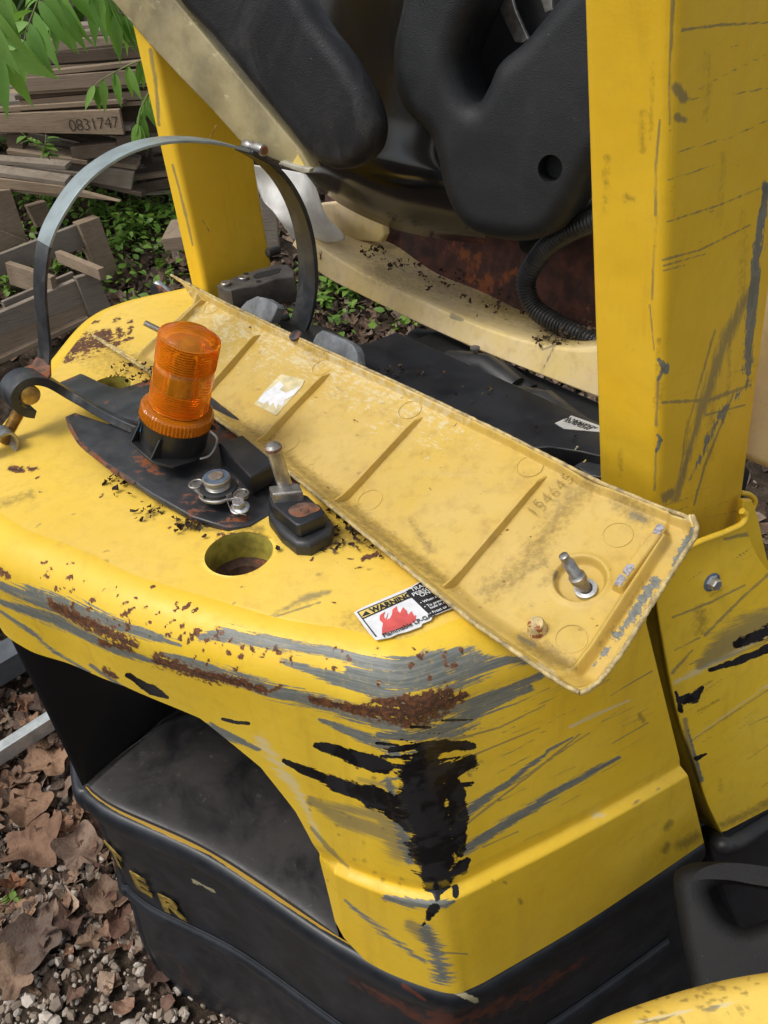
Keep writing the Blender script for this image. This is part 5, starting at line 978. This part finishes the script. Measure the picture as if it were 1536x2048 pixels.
fs_ = [('scr', [(1280, 2048), (1400, 2020), (1536, 1995)], [2, 2, 2], 1), ('pale', [(1270, 2045), (1410, 2015), (1536, 1998)], [3, 3, 3], 1), ('dirt', [(1395, 1975), (1430, 1972)], [6, 5], .7)]+[('dirt', [(x, y), (x+rng.uniform(2, 14), y-rng.uniform(-4, 4))], rng.uniform(1.5, 3), .85) for x, y in zip(rng.uniform(1250, 1536, 60), rng.uniform(1950, 2048, 60))]
yh = thing('yellow_hood', 'rounded pale yellow metal hood with scratches at the bottom right corner', 'hood', tuple(F0[80])); grid('hood_shell', GF, M_YT, yh, fs_)
# ================================================================ pallets and crate
def wplane(y): return (A([0, y, 0.]), A([0, -1., 0]))
def pallet(lab, front, yb, depth=.9, mats=(M_WOODG, M_WOOD), decks=5, nst=2, tilt_=0, name='pallet'):
    """front: px quad of the front board (tl,tr,br,bl) on the vertical plane y=yb"""
    W = [PL(x, y, *wplane(yb)) for x, y in front]; t = thing(name, lab, 'pallet', tuple(W[3]), 'stacked pallets')
    quadbox('front_board', front, wplane(yb), .035, mats[0], t)
    tl, tr = W[0], W[1]; L = tr-tl; hh = np.linalg.norm(W[3]-W[0])
    for i in range(decks):
        y0 = .0+i*depth/decks+.01; wd = depth/decks*.62; jit = A([rng.normal()*.012, 0, rng.normal()*.004])
        for z_ in ((.012,) if i % 2 else (.012, -hh-.014)):
            c = tl+L/2+A([0, y0+wd/2, z_])+jit; Lj = L/2*rng.uniform(.94, 1.04)+A([0, rng.normal()*.012, rng.normal()*.010]); box('deck_board', c+L/2*rng.normal()*.015, Lj, A([0, wd/2, rng.normal()*.004]), UP*.010, (mats[i % 2], M_WOOD, M_WOODG, M_WOODD)[int(rng.integers(0, 4))], t, .002)
    for j in range(nst): c = tl+L/2+A([0, depth*(j+1)/nst, -hh/2]); box('stringer', c, L/2, A([0, .018, 0]), UP*hh/2*.98, M_WOODD, t, .002)
    return t
YS = 4.35
pallet('grey-brown stacked pallet with a stencilled number on its front board', [(-130, 232), (238, 219), (248, 270), (-130, 262)], YS, mats=(M_WOOD, M_WOODG))
t = bpy.data.objects['pallet']
W = PL(141, 262, *wplane(YS-.004)); text('stencil', '0831747', PL(140, 263, *wplane(YS-.003)), A([1, 0, .02]), UP, .075, simple('faded_ink', (.045, .03, .02), .8), t, 0, .9, -.001)
pallet('lowest grey pallet of the stack, front board sagging to the right', [(18, 300), (268, 345), (262, 380), (30, 336)], YS+.06, mats=(M_WOODG, M_WOODD))
pallet('split brown pallet right above the stencilled pallet', [(38, 200), (330, 178), (330, 196), (38, 218)], YS+.08, mats=(M_WOOD, M_WOODD))
pallet('brown pallet second from the top of the stack', [(36, 157), (330, 135), (330, 165), (40, 186)], YS+.05, mats=(M_WOOD, M_WOODG))
pallet('topmost dark pallet of the stack behind the hanging green leaves', [(60, 108), (330, 88), (330, 112), (62, 132)], YS+.12, mats=(M_WOODD, M_WOOD))
pallet('dark pallet end poking out to the right of the stencilled pallet', [(240, 222), (345, 212), (345, 262), (250, 268)], YS+.3, mats=(M_WOODD, M_WOODD), depth=.6)
pallet('dark low pallet at right foot of the stack beside the yellow pillar', [(258, 372), (365, 352), (365, 372), (262, 392)], YS+.2, mats=(M_WOODD, M_WOODG), depth=.6)
pallet('pale loose pallet lying on the ground in front of the stack', [(-40, 352), (120, 372), (240, 404), (-40, 372)], YS-.35, mats=(M_WOOD, M_WOODG), depth=.5, decks=3, nst=1)
for q in ([(12, 268), (44, 268), (46, 300), (16, 300)], [(140, 295), (232, 285), (238, 312), (145, 322)], [(232, 272), (262, 272), (262, 300), (234, 300)]):
    o = quadbox('wood_block', q, wplane(YS+.02), .09, M_WOODD); 
    lab_ = {12: 'dark square wood block at the left corner under the stencilled pallet', 140: 'grey loose wood offcut resting on the lowest pallet', 232: 'brown spacer block under the right end of the stencilled pallet'}[q[0][0]]; tag(o, lab_, 'wood block')
# black shade mass of woods behind, a dark hedge of foliage clumps
# crate in front
ga = Z(0, 722, .03); gb_ = Z(185, 640, .06); cnn = nrm(np.cross(gb_-ga, UP)); cpl = (ga, cnn)
cr = thing('wooden_crate', 'broken open crate of weathered boards standing left of the truck', 'crate', tuple(ga))
def cb(name, q, off, th, mat=M_WOOD): 
    n = cnn if (CAM-ga)@cnn > 0 else -cnn; return quadbox(name, q, (ga-n*off, n), th, mat, cr)
cb('side_board', [(-60, 652), (152, 560), (172, 608), (-60, 695)], 0, .03, M_WOODG); cb('side_board', [(-60, 690), (170, 604), (184, 640), (-60, 738)], .001, .03, M_WOOD)
cb('corner_post', [(152, 556), (192, 544), (226, 622), (184, 640)], -.02, .03, M_WOODG); cb('base_board', [(-60, 745), (178, 634), (183, 642), (-60, 758)], -.03, .05, M_WOOD)
cb('end_post', [(157, 449), (199, 434), (264, 618), (228, 628)], .28, .06, M_WOOD); cb('back_board', [(-60, 532), (153, 450), (173, 494), (-60, 574)], .31, .025, M_WOODG)
cb('corner_post', [(-30, 385), (22, 379), (54, 478), (8, 500)], .5, .05, M_WOOD); cb('corner_post', [(55, 413), (92, 402), (104, 440), (76, 456)], .6, .04, M_WOOD); cb('inner_board', [(-60, 440), (0, 460), (56, 482), (0, 505)], .45, .02, M_WOOD)
def beamp(name, a, b, wd, hh, mat):
    d = nrm(b-a); sd_ = nrm(np.cross(UP, d)); box(name, (a+b)/2, (b-a)/2, sd_*wd/2, nrm(np.cross(d, sd_))*hh/2, mat, cr, .002)
beamp('floor_board', Z(118, 512, .30), Z(205, 548, .30), .03, .05, M_WOOD); beamp('floor_board', Z(20, 545, .28), Z(110, 575, .25), .03, .10, M_WOOD); beamp('floor_board', Z(10, 620, .2), Z(150, 560, .22), .02, .08, M_WOODG)
o = quadbox('wood_block', [(322, 478), (372, 472), (380, 500), (330, 502)], wplane(3.6), .25, M_WOOD); tag(o, 'short brown plank end lying beside the left yellow pillar on dead leaves', 'wood block')
o = quadbox('fence_post', [(520, 395), (552, 400), (558, 500), (530, 500)], wplane(3.4), .05, M_WOODG); tag(o, 'grey weathered plank upright behind the strap and white sheet', 'plank')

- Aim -
Leave the pictures out and output the rest of the listing exactly.

- Exercise solution -
Keep writing the Blender script for this image. This is part 5, starting at line 978. This part finishes the script. Measure the picture as if it were 1536x2048 pixels.
fs_ = [('scr', [(1280, 2048), (1400, 2020), (1536, 1995)], [2, 2, 2], 1), ('pale', [(1270, 2045), (1410, 2015), (1536, 1998)], [3, 3, 3], 1), ('dirt', [(1395, 1975), (1430, 1972)], [6, 5], .7)]+[('dirt', [(x, y), (x+rng.uniform(2, 14), y-rng.uniform(-4, 4))], rng.uniform(1.5, 3), .85) for x, y in zip(rng.uniform(1250, 1536, 60), rng.uniform(1950, 2048, 60))]
yh = thing('yellow_hood', 'rounded pale yellow metal hood with scratches at the bottom right corner', 'hood', tuple(F0[80])); grid('hood_shell', GF, M_YT, yh, fs_)
# ================================================================ pallets and crate
def wplane(y): return (A([0, y, 0.]), A([0, -1., 0]))
def pallet(lab, front, yb, depth=.9, mats=(M_WOODG, M_WOOD), decks=5, nst=2, tilt_=0, name='pallet'):
    """front: px quad of the front board (tl,tr,br,bl) on the vertical plane y=yb"""
    W = [PL(x, y, *wplane(yb)) for x, y in front]; t = thing(name, lab, 'pallet', tuple(W[3]), 'stacked pallets')
    quadbox('front_board', front, wplane(yb), .035, mats[0], t)
    tl, tr = W[0], W[1]; L = tr-tl; hh = np.linalg.norm(W[3]-W[0])
    for i in range(decks):
        y0 = .0+i*depth/decks+.01; wd = depth/decks*.62; jit = A([rng.normal()*.012, 0, rng.normal()*.004])
        for z_ in ((.012,) if i % 2 else (.012, -hh-.014)):
            c = tl+L/2+A([0, y0+wd/2, z_])+jit; Lj = L/2*rng.uniform(.94, 1.04)+A([0, rng.normal()*.012, rng.normal()*.010]); box('deck_board', c+L/2*rng.normal()*.015, Lj, A([0, wd/2, rng.normal()*.004]), UP*.010, (mats[i % 2], M_WOOD, M_WOODG, M_WOODD)[int(rng.integers(0, 4))], t, .002)
    for j in range(nst): c = tl+L/2+A([0, depth*(j+1)/nst, -hh/2]); box('stringer', c, L/2, A([0, .018, 0]), UP*hh/2*.98, M_WOODD, t, .002)
    return t
YS = 4.35
pallet('grey-brown stacked pallet with a stencilled number on its front board', [(-130, 232), (238, 219), (248, 270), (-130, 262)], YS, mats=(M_WOOD, M_WOODG))
t = bpy.data.objects['pallet']
W = PL(141, 262, *wplane(YS-.004)); text('stencil', '0831747', PL(140, 263, *wplane(YS-.003)), A([1, 0, .02]), UP, .075, simple('faded_ink', (.045, .03, .02), .8), t, 0, .9, -.001)
pallet('lowest grey pallet of the stack, front board sagging to the right', [(18, 300), (268, 345), (262, 380), (30, 336)], YS+.06, mats=(M_WOODG, M_WOODD))
pallet('split brown pallet right above the stencilled pallet', [(38, 200), (330, 178), (330, 196), (38, 218)], YS+.08, mats=(M_WOOD, M_WOODD))
pallet('brown pallet second from the top of the stack', [(36, 157), (330, 135), (330, 165), (40, 186)], YS+.05, mats=(M_WOOD, M_WOODG))
pallet('topmost dark pallet of the stack behind the hanging green leaves', [(60, 108), (330, 88), (330, 112), (62, 132)], YS+.12, mats=(M_WOODD, M_WOOD))
pallet('dark pallet end poking out to the right of the stencilled pallet', [(240, 222), (345, 212), (345, 262), (250, 268)], YS+.3, mats=(M_WOODD, M_WOODD), depth=.6)
pallet('dark low pallet at right foot of the stack beside the yellow pillar', [(258, 372), (365, 352), (365, 372), (262, 392)], YS+.2, mats=(M_WOODD, M_WOODG), depth=.6)
pallet('pale loose pallet lying on the ground in front of the stack', [(-40, 352), (120, 372), (240, 404), (-40, 372)], YS-.35, mats=(M_WOOD, M_WOODG), depth=.5, decks=3, nst=1)
for q in ([(12, 268), (44, 268), (46, 300), (16, 300)], [(140, 295), (232, 285), (238, 312), (145, 322)], [(232, 272), (262, 272), (262, 300), (234, 300)]):
    o = quadbox('wood_block', q, wplane(YS+.02), .09, M_WOODD); 
    lab_ = {12: 'dark square wood block at the left corner under the stencilled pallet', 140: 'grey loose wood offcut resting on the lowest pallet', 232: 'brown spacer block under the right end of the stencilled pallet'}[q[0][0]]; tag(o, lab_, 'wood block')
# black shade mass of woods behind, a dark hedge of foliage clumps
# crate in front
ga = Z(0, 722, .03); gb_ = Z(185, 640, .06); cnn = nrm(np.cross(gb_-ga, UP)); cpl = (ga, cnn)
cr = thing('wooden_crate', 'broken open crate of weathered boards standing left of the truck', 'crate', tuple(ga))
def cb(name, q, off, th, mat=M_WOOD): 
    n = cnn if (CAM-ga)@cnn > 0 else -cnn; return quadbox(name, q, (ga-n*off, n), th, mat, cr)
cb('side_board', [(-60, 652), (152, 560), (172, 608), (-60, 695)], 0, .03, M_WOODG); cb('side_board', [(-60, 690), (170, 604), (184, 640), (-60, 738)], .001, .03, M_WOOD)
cb('corner_post', [(152, 556), (192, 544), (226, 622), (184, 640)], -.02, .03, M_WOODG); cb('base_board', [(-60, 745), (178, 634), (183, 642), (-60, 758)], -.03, .05, M_WOOD)
cb('end_post', [(157, 449), (199, 434), (264, 618), (228, 628)], .28, .06, M_WOOD); cb('back_board', [(-60, 532), (153, 450), (173, 494), (-60, 574)], .31, .025, M_WOODG)
cb('corner_post', [(-30, 385), (22, 379), (54, 478), (8, 500)], .5, .05, M_WOOD); cb('corner_post', [(55, 413), (92, 402), (104, 440), (76, 456)], .6, .04, M_WOOD); cb('inner_board', [(-60, 440), (0, 460), (56, 482), (0, 505)], .45, .02, M_WOOD)
def beamp(name, a, b, wd, hh, mat):
    d = nrm(b-a); sd_ = nrm(np.cross(UP, d)); box(name, (a+b)/2, (b-a)/2, sd_*wd/2, nrm(np.cross(d, sd_))*hh/2, mat, cr, .002)
beamp('floor_board', Z(118, 512, .30), Z(205, 548, .30), .03, .05, M_WOOD); beamp('floor_board', Z(20, 545, .28), Z(110, 575, .25), .03, .10, M_WOOD); beamp('floor_board', Z(10, 620, .2), Z(150, 560, .22), .02, .08, M_WOODG)
o = quadbox('wood_block', [(322, 478), (372, 472), (380, 500), (330, 502)], wplane(3.6), .25, M_WOOD); tag(o, 'short brown plank end lying beside the left yellow pillar on dead leaves', 'wood block')
o = quadbox('fence_post', [(520, 395), (552, 400), (558, 500), (530, 500)], wplane(3.4), .05, M_WOODG); tag(o, 'grey weathered plank upright behind the strap and white sheet', 'plank')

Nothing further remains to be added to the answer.